IRJE #4: The Walk Home

My next IRJE is on a book I’m currently reading, Emily of New Moon by L.M. Montgomery. The protagonist Emily is a young girl who is orphaned after her father dies of tuberculosis and is taken to live with two of her aunts. She loves nature, has an active imagination, is quite animated, and adores writing, especially writing poems. Emily also doesn’t properly understand the expectations that her aunts have for her behaviour, which often gets her in trouble with her Aunt Elizabeth.

In the following quotation, Emily describes her walk after mailing a letter at the post office.

“She found the walk home very enjoyable. It was a bland day in early April and spring was looking at you round the corners. The Wind Woman was laughing and whistling over the wet sweet fields; freebooting crows held conferences in the tree tops; little pools of sunshine lay in the mossy hollows; the sea was a blaze of sapphire beyond the golden dunes; the maple’s in Lofty John’s bush were talking about red buds. Everything Emily had ever read of dream and myth and legend seemed a part of the charm of that bush. She was filled to her finger-tips with a rapture of living.

‘Oh, I smell spring!’ she cried as she danced along the brook path. Then she began to compose a poem on it” (p. 227).

I chose this quotation because I loved the creative way that the author described Emily’s surroundings. Not only is it very descriptive, which makes the scene easier to visualize, but it connects with Emily’s personality and the way that she would view everything.

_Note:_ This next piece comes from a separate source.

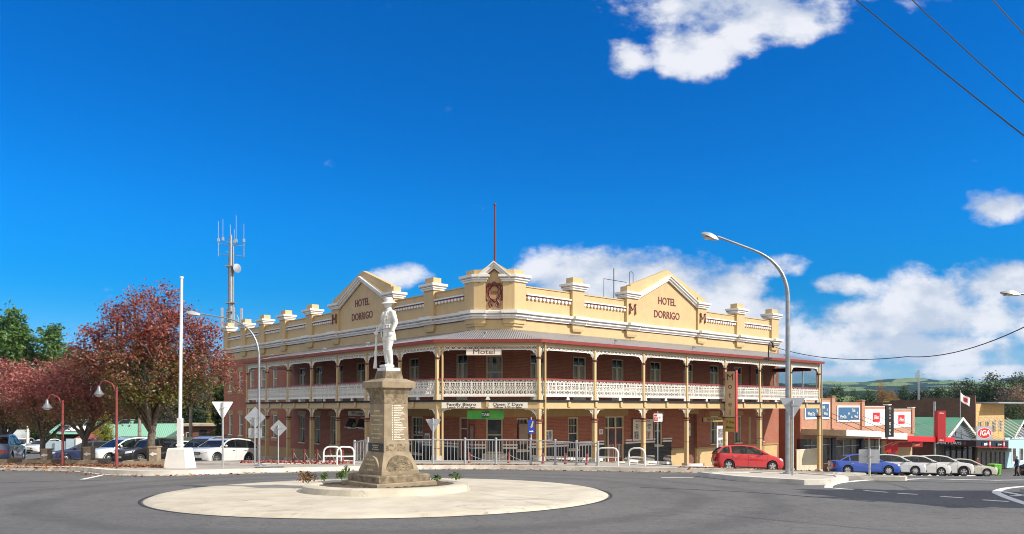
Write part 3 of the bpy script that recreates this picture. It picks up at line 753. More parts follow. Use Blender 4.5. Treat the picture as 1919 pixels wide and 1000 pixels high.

She is very romantic, in the respect that she is very inclined to romanticize things, and this passage captures that as it claims that she sees all the wonderful things of myth in the bush’s charm. The passage also shows how she is able to entertain herself on her own by writing poems and exploring things in her head. She is very artistic in this way, and it can be recognized in the metaphors and creative language used to describe what she sees and how exhilarated she feels to be there.